Peripheral motion systems extend robotics on the shop floor
By Maxine Shaw

Image / therobotreport.com
Robot-transfer units finally take robotics beyond the cell.
When a robot shares a line with a conveyor, the magic isn’t just in the arm—it’s in the glide path that shifts the part from robot handoff to the next machining stage. Industry insiders say seventh-axis systems, or RTUs, are finally giving manufacturers a way to move payloads through multiple operations with far less manual intervention. Production data shows these peripheral motion systems can reduce arm travel and wait times, allowing a robot to stay busy on the workpiece rather than hunting across a chaotic line. The result, on a well-planned floor, is a stiffer throughput envelope and fewer bottlenecks at transfer points.
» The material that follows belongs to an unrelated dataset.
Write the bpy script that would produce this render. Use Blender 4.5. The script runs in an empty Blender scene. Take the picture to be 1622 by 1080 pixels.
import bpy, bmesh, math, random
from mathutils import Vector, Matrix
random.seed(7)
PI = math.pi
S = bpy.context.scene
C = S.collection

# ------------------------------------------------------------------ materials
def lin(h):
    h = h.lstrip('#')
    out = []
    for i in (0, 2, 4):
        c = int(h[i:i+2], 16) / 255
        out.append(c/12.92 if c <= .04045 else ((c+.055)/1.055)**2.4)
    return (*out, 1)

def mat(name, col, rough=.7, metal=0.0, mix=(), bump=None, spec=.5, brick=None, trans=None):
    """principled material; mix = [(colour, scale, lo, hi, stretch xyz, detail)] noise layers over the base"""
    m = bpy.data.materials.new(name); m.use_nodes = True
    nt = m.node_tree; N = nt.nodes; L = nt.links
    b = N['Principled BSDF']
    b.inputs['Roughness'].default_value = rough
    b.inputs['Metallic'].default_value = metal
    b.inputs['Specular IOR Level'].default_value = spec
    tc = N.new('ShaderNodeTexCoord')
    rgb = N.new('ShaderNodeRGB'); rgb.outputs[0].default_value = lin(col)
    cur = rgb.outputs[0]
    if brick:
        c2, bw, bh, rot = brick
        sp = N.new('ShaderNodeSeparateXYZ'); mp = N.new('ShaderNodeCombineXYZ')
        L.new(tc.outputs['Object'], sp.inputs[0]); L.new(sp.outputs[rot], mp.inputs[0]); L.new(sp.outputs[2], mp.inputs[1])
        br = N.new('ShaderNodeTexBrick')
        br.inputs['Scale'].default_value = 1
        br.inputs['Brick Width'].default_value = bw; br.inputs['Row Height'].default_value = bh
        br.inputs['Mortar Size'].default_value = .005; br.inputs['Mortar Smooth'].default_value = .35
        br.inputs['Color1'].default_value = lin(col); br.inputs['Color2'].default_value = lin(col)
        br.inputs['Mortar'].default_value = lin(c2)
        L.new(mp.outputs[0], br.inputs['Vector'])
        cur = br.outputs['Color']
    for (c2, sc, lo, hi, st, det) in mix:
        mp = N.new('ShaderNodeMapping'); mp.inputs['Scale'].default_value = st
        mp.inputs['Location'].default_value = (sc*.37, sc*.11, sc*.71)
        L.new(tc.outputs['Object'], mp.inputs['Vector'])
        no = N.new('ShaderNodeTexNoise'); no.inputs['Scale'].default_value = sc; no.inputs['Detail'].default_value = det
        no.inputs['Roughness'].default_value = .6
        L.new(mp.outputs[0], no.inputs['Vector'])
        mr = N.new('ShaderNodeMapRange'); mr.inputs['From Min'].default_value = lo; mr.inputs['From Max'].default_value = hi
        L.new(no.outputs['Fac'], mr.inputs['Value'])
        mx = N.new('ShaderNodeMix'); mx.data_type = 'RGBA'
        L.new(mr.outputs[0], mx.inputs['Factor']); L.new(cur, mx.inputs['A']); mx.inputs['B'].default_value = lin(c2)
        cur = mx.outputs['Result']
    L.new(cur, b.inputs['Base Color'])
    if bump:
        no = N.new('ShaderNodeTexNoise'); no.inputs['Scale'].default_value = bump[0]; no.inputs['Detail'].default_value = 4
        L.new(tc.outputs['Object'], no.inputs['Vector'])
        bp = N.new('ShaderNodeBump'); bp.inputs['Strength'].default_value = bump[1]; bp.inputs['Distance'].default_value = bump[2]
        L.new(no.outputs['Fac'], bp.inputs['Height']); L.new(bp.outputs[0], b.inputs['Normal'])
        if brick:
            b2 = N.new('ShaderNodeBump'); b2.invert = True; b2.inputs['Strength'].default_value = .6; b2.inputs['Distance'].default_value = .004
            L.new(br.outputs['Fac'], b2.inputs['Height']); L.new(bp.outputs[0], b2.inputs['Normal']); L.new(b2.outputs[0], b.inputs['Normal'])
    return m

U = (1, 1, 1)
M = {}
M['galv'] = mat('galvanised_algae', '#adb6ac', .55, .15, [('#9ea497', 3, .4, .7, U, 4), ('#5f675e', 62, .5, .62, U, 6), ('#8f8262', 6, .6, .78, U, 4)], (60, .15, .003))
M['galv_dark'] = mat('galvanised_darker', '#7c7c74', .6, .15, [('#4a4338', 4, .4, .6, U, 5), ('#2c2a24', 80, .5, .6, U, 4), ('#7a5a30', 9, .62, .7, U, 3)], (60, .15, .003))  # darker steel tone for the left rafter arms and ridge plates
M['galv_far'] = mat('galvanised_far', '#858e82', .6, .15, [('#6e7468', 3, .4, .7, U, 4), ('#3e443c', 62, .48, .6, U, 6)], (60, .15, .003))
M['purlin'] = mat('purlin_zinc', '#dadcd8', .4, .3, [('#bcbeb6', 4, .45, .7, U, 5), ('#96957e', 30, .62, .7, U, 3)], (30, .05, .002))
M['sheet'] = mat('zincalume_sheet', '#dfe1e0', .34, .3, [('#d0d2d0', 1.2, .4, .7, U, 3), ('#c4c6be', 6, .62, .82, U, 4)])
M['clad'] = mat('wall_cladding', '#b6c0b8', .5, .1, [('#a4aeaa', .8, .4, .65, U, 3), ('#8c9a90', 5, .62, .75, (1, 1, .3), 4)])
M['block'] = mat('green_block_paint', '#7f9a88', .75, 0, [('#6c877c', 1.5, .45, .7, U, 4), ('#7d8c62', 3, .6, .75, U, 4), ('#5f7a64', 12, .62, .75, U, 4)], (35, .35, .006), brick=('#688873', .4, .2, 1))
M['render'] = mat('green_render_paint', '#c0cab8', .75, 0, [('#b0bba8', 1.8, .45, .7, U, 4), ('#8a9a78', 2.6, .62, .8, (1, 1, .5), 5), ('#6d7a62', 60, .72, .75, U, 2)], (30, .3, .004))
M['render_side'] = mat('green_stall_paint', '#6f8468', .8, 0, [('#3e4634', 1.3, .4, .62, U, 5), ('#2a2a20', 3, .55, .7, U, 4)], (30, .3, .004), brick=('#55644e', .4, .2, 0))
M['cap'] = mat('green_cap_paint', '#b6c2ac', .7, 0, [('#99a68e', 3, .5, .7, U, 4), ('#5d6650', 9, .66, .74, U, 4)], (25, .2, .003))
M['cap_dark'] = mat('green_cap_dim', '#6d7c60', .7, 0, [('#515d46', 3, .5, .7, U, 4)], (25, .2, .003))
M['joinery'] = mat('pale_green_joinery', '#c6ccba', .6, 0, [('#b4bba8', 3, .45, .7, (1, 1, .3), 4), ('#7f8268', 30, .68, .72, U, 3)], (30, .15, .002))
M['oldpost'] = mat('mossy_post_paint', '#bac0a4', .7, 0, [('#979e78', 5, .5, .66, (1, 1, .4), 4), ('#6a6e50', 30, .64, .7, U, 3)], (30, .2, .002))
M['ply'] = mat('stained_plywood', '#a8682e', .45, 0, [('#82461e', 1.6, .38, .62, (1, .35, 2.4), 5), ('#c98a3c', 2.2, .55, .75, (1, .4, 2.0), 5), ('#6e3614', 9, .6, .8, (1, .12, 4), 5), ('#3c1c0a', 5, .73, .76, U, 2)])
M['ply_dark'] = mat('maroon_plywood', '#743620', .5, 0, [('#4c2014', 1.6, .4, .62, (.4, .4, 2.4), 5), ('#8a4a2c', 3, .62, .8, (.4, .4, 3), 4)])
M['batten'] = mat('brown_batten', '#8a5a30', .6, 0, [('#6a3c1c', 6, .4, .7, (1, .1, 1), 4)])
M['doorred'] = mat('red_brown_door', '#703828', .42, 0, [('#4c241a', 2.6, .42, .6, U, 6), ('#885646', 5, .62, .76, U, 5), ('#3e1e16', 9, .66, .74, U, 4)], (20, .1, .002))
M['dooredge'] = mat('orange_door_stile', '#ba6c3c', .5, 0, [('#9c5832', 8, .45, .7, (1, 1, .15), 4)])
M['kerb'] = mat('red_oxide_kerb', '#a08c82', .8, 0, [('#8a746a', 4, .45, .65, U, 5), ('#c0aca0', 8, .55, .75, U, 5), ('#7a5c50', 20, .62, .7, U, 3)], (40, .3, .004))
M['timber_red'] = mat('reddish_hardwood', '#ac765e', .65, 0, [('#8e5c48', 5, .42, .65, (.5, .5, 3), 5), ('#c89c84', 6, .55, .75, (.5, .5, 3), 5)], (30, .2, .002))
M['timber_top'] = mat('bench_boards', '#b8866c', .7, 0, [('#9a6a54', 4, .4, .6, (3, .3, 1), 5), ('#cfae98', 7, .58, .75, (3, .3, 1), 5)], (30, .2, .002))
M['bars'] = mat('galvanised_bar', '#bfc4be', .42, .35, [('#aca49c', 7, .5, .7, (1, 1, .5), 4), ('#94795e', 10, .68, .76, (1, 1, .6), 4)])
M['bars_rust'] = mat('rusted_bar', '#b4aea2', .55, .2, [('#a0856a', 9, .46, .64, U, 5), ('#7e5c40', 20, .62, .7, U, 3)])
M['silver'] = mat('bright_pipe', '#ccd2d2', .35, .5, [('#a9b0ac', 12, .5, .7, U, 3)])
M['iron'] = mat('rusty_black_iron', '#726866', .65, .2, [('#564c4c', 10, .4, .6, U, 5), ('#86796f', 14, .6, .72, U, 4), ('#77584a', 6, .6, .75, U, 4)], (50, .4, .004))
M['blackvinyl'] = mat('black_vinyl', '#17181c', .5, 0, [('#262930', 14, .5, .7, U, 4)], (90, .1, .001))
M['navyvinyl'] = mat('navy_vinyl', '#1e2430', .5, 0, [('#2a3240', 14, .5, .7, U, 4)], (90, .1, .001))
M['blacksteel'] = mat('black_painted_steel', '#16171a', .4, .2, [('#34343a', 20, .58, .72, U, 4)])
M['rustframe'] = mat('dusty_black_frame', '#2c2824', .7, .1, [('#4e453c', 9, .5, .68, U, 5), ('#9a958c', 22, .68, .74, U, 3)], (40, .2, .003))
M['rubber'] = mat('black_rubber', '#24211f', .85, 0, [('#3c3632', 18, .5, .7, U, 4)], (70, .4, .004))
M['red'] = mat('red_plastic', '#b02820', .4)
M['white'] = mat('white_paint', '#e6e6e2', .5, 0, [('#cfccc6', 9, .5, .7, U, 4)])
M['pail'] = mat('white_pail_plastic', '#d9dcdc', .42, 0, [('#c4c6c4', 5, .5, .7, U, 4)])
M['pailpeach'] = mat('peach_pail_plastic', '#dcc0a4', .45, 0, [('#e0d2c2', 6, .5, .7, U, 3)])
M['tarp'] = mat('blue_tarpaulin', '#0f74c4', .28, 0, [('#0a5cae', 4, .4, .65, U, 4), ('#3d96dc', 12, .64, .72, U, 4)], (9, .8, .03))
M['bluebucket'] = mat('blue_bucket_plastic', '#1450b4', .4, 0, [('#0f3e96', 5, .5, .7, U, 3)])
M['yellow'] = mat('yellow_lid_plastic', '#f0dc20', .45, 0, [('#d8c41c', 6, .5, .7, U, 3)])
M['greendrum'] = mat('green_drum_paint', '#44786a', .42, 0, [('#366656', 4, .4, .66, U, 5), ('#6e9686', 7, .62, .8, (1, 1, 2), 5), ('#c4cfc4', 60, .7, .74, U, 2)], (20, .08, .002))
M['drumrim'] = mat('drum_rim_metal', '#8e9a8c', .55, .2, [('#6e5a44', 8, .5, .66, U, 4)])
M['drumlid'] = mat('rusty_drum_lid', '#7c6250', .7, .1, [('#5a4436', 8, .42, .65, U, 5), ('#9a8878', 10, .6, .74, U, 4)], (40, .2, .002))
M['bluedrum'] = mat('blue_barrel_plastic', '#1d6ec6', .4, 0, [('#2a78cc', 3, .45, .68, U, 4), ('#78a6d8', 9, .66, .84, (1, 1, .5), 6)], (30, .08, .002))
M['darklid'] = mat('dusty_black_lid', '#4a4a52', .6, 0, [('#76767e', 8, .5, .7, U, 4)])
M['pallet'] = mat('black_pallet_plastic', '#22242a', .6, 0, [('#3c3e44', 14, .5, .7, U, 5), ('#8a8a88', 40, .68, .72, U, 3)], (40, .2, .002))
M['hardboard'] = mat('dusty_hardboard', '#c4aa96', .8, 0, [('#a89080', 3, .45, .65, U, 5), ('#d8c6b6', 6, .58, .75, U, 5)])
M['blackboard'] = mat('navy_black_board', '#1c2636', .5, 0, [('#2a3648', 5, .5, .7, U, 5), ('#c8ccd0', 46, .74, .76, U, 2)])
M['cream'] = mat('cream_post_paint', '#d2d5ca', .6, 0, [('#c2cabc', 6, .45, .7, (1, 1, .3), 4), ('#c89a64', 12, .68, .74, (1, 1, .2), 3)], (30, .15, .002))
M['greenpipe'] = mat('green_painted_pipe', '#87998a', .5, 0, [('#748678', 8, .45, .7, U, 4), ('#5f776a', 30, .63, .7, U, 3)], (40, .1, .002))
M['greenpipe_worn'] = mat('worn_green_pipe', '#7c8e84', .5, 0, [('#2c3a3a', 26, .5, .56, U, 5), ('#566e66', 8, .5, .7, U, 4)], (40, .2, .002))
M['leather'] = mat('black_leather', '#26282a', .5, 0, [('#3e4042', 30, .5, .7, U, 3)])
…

The core idea is simple but rarely easy in practice: synchronize the robot’s articulation with conveyors, machine tools, and fixtures in a way that lets a single payload ride smoothly from station to station. RTUs come in two broad flavors. Some teams buy pre-engineered transfer units that bolt directly to the robot or to a linear-track platform; others build in-house with a library of motion-control primitives. In either case, the RTU becomes a dedicated choreography layer, handling tasks such as part release, gripper timing, and tool-indexing so the robot—already a flexible, adaptable asset—doesn’t get dragged down by peripheral motions.
In high-precision environments, the case for RTUs grows louder. When a robot must shepherd castings or workpieces through multiple tools with tight tolerances, engineers describe RTUs as the “orchestration layer” that keeps axes, grippers, and conveyors in strict sync. Simulation tools help define the best layout, minimizing arm travel and preventing clashes between moving payloads and fixed tooling. The payoff isn’t just speed; it’s predictability. A line that used to stall when a single transfer point lagged now shows steadier cycle times, less rework, and cleaner handoffs between stations.
That said, the path from concept to reliable operation isn’t trivial. Integration teams report that the number one hurdle is aligning the RTU with existing equipment and control architectures. Even with a pre-engineered RTU, you’re not buying a plug-and-play plug-in—you’re buying a complex choreography that must be tuned to your robot model, your tooling, and your conveyors. For high-precision tasks, several shops enlist dedicated integrators to ensure the RTU’s motion profile doesn’t drift over time. And the floor is unforgiving: a miscalibration can cascade into a full line stop if a part is misaligned or the transfer timing goes off.
From the floor perspective, the predictors of success are clear. Integration requirements tend to center on floor space for the transfer module, the electrical feed and control cabinet capacity, and the training hours needed for technicians to tune, retool, and maintain the system as tooling and product lines change. Operators must still handle the “human” tasks: setting up new part families, programming exception handling, and troubleshooting alarms that arise from line-synchronization faults. The robot remains the hero for repetitive, high-precision tasks; the RTU simply keeps the flow steady and predictable.
Hidden costs aren’t always obvious. Maintenance of the transfer mechanism, periodic calibration of timing between robot and belt, and software updates to keep the motion profiles in lockstep with line changes can add up. Vendors sometimes understate the downtime required for initial commissioning, or the ramp time to stable production when introducing a new part family. And even with robust RTUs, there will still be touches where humans must intervene—tool changes, quality checks, and edge-case handling when a part geometry isn’t caught by the standard grip.
Industry watchers conclude the payoff is real, so long as you treat RTUs as a system-level enabler rather than a one-off gadget. When integrated with a well-planned maintenance and training program, RTUs can turn a robot from a clever picker into a true line partner, lifting throughput and reducing the variability that frustrates operators and managers alike.